> _Exercise_
From the very first line of the data to the line containing "M['crack'] = mat('dark_crack', (0.03, 0.022, 0.015), 1)", retype everything exactly, leaving the pictures behind.

■ ■ ■ ■ ■

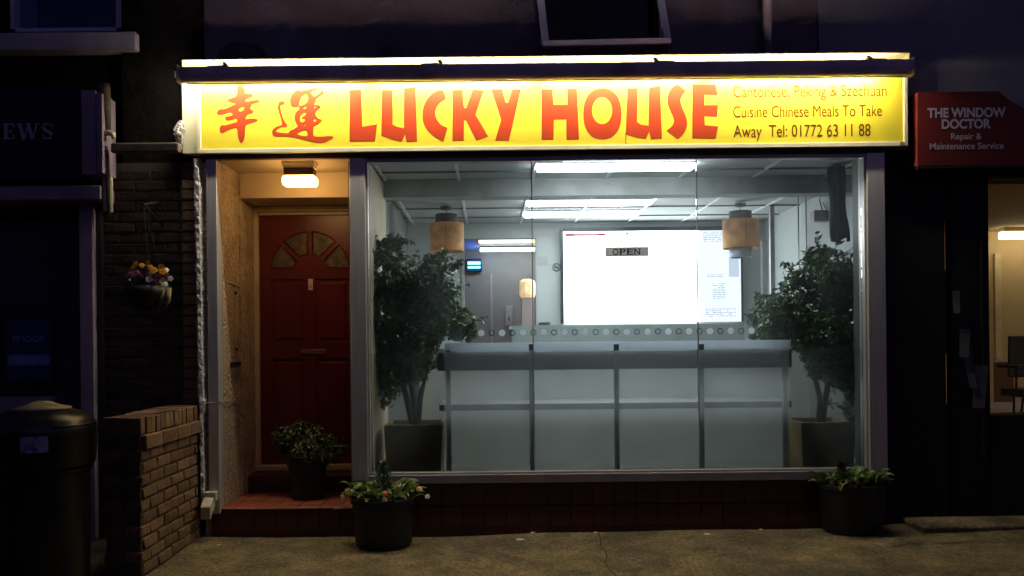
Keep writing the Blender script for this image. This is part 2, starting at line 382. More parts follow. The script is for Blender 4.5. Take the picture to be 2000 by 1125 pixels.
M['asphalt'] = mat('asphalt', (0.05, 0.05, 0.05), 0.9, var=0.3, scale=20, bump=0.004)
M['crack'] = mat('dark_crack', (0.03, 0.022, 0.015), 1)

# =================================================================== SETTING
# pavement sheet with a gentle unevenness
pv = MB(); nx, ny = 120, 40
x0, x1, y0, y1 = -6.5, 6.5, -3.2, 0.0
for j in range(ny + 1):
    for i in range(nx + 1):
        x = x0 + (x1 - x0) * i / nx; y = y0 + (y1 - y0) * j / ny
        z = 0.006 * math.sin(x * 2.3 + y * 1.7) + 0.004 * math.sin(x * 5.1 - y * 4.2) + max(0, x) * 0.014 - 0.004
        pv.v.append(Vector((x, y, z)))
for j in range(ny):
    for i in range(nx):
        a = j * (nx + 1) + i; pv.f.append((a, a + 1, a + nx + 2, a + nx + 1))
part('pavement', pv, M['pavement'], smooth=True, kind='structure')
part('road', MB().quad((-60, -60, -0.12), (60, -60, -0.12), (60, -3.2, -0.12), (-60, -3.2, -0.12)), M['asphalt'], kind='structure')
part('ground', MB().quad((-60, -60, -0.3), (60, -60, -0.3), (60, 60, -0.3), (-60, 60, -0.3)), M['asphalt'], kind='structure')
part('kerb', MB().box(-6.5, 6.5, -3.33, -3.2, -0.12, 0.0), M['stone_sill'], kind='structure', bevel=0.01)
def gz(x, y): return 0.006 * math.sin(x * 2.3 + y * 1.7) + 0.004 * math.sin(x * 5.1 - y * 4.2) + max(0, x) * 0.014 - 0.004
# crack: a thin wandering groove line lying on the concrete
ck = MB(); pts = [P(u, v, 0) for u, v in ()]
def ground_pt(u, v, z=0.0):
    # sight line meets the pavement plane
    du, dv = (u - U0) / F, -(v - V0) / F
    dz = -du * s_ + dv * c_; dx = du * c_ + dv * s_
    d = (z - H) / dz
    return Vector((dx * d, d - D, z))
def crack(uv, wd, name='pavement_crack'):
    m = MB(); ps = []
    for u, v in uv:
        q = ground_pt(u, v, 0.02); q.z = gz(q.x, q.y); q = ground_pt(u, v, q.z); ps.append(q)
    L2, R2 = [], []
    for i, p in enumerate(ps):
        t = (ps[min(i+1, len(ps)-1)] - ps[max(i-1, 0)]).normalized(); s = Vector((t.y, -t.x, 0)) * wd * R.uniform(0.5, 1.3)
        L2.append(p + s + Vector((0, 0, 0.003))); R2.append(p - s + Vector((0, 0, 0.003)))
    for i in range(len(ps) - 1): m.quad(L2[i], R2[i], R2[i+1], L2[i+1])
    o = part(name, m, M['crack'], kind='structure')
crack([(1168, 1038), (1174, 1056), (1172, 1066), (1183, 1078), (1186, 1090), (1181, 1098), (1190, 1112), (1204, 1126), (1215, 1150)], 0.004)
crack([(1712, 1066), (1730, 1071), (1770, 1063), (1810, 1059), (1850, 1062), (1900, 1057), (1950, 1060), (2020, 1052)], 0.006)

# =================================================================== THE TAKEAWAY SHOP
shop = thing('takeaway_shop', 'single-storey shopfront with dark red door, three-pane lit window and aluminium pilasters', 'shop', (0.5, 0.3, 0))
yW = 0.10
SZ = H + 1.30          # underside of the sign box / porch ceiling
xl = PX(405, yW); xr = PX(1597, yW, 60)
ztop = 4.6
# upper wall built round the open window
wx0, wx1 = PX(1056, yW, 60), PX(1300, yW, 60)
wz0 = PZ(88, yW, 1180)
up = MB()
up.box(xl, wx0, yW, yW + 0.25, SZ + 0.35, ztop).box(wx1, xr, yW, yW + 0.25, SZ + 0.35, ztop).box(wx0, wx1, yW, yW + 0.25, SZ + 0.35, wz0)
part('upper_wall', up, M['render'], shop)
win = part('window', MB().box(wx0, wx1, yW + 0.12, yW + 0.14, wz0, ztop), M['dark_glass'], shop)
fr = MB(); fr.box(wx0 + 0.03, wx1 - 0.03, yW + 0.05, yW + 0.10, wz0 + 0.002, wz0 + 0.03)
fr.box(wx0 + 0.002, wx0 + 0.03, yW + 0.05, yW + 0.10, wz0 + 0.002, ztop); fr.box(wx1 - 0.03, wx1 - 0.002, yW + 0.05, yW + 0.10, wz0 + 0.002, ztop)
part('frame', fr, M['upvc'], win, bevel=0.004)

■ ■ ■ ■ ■

> _Complete output_
Keep writing the Blender script for this image. This is part 2, starting at line 382. More parts follow. The script is for Blender 4.5. Take the picture to be 2000 by 1125 pixels.
M['asphalt'] = mat('asphalt', (0.05, 0.05, 0.05), 0.9, var=0.3, scale=20, bump=0.004)
M['crack'] = mat('dark_crack', (0.03, 0.022, 0.015), 1)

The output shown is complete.